SUPPLIED MATERIAL:

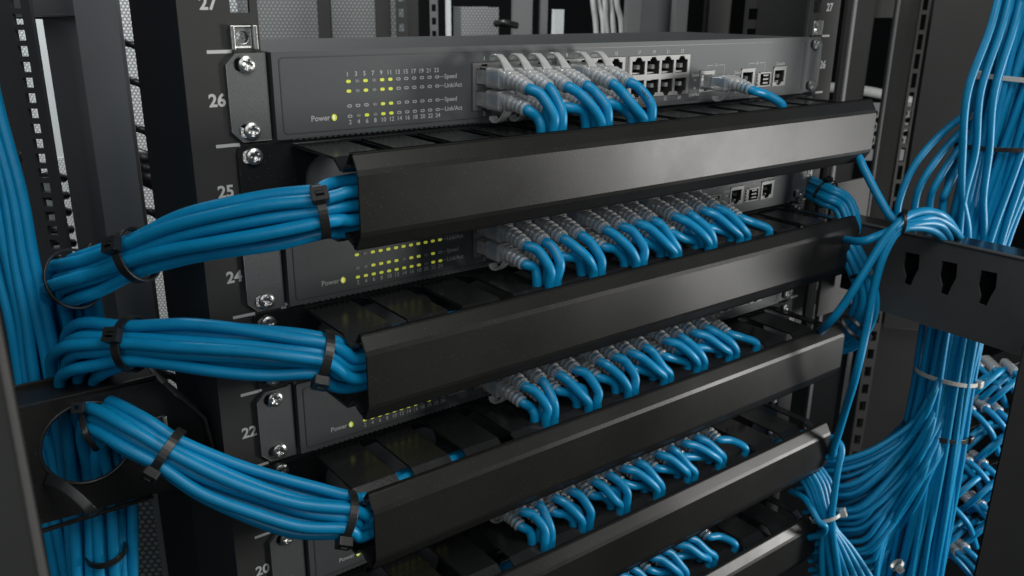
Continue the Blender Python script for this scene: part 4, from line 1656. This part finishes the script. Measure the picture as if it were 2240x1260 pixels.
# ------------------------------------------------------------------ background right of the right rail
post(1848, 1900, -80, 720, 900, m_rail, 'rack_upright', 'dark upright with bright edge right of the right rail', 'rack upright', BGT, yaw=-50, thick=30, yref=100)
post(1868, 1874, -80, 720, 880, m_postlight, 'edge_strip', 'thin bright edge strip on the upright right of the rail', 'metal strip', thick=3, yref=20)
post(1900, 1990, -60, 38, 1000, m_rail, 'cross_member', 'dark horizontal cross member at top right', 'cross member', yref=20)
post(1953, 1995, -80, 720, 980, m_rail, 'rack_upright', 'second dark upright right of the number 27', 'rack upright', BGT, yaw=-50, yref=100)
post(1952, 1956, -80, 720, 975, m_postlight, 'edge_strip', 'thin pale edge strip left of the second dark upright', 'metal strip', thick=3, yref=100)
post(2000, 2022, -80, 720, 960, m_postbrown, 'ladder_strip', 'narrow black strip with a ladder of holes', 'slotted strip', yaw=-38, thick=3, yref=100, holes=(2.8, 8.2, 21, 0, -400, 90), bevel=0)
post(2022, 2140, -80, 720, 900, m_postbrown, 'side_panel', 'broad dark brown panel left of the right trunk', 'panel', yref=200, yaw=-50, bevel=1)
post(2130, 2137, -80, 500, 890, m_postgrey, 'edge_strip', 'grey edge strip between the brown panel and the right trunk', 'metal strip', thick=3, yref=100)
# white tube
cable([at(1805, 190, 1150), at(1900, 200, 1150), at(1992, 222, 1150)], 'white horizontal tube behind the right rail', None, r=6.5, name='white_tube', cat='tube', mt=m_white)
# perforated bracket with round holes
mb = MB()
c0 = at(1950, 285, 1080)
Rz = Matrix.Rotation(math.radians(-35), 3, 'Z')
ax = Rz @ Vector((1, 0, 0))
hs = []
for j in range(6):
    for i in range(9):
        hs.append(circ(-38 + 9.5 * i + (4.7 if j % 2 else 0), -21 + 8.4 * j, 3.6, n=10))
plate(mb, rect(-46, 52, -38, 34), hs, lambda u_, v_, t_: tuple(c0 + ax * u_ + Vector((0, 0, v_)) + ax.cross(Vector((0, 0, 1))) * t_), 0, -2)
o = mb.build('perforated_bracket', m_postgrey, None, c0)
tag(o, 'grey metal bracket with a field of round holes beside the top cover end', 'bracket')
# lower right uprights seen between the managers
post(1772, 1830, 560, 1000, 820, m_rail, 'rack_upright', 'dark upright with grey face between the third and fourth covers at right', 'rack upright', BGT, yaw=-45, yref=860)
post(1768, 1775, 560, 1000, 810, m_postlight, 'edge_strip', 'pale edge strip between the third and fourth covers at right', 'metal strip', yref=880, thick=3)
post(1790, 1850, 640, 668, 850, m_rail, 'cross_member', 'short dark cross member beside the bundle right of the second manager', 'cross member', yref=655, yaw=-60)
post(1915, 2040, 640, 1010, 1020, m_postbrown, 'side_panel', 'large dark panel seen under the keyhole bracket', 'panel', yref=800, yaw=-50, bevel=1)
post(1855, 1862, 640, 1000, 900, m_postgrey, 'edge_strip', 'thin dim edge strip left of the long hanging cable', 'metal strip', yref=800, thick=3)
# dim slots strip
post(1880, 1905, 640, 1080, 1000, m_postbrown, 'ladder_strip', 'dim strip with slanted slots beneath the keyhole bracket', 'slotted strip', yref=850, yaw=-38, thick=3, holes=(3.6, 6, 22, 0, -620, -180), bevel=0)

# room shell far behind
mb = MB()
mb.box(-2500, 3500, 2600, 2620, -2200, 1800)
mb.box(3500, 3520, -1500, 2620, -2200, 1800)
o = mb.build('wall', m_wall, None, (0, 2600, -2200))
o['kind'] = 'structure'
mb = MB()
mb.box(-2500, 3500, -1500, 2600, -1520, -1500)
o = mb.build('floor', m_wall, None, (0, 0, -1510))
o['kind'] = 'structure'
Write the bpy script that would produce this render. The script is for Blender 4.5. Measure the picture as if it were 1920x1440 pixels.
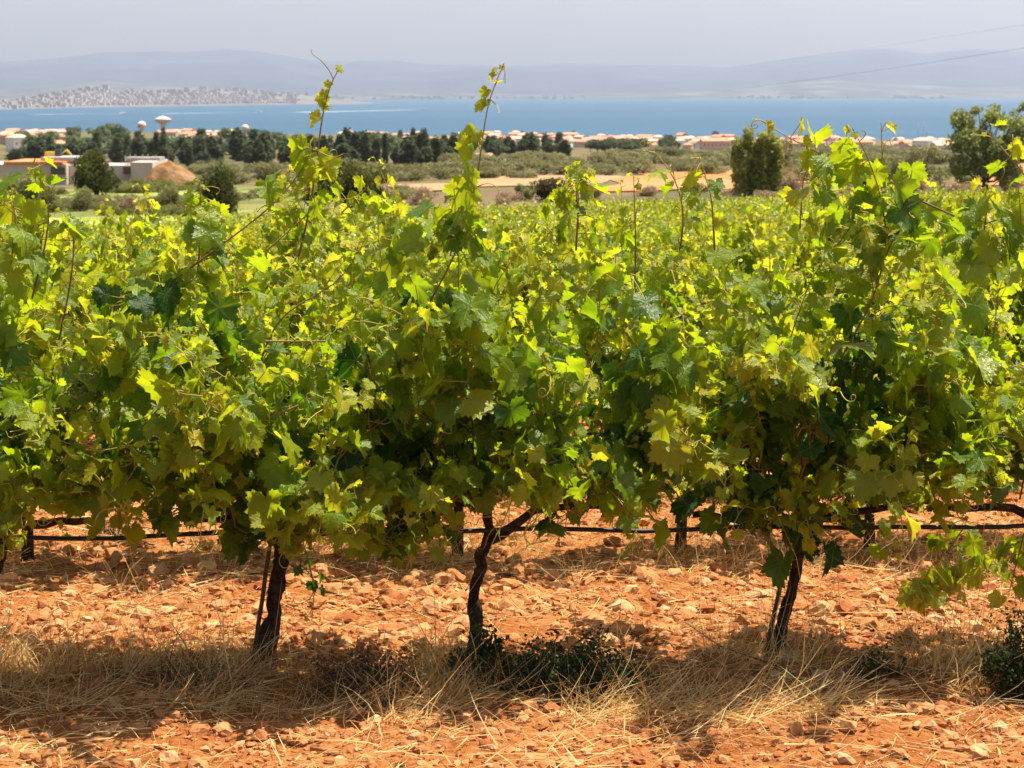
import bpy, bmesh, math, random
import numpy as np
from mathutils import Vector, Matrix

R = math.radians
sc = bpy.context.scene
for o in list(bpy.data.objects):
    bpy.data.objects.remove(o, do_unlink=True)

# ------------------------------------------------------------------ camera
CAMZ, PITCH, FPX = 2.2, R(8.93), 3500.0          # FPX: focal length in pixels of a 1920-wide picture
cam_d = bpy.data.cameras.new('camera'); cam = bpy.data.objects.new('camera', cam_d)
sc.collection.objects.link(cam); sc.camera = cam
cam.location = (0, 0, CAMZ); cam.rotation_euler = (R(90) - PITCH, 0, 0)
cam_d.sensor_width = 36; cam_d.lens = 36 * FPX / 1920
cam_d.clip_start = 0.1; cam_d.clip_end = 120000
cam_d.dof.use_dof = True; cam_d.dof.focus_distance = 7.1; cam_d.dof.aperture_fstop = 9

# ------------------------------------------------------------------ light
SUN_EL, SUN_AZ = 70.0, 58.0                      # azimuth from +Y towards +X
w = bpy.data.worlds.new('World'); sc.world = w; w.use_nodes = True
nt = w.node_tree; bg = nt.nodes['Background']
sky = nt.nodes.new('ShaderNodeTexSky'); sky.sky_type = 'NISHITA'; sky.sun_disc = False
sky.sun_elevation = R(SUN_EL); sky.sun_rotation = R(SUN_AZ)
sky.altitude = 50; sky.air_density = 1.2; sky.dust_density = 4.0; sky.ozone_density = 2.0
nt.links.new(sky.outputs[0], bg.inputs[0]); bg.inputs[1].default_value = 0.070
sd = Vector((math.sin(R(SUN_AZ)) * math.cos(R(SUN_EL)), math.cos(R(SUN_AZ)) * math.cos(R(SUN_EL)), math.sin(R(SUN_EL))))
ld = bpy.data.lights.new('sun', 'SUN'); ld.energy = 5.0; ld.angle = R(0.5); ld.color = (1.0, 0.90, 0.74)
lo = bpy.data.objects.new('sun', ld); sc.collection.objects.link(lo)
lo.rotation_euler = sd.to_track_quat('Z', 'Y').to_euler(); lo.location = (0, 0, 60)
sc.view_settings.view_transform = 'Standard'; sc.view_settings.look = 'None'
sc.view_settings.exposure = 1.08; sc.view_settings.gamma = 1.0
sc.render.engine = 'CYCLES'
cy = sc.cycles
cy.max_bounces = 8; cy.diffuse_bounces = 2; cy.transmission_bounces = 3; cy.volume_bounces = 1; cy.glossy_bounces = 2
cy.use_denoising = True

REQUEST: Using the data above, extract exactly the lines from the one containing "Write the bpy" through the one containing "bpy.data.objects.remove(o, do_unlink=True)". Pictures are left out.

REPLY:
Write the bpy script that would produce this render. The script is for Blender 4.5. Measure the picture as if it were 1920x1440 pixels.
import bpy, bmesh, math, random
import numpy as np
from mathutils import Vector, Matrix

R = math.radians
sc = bpy.context.scene
for o in list(bpy.data.objects):
    bpy.data.objects.remove(o, do_unlink=True)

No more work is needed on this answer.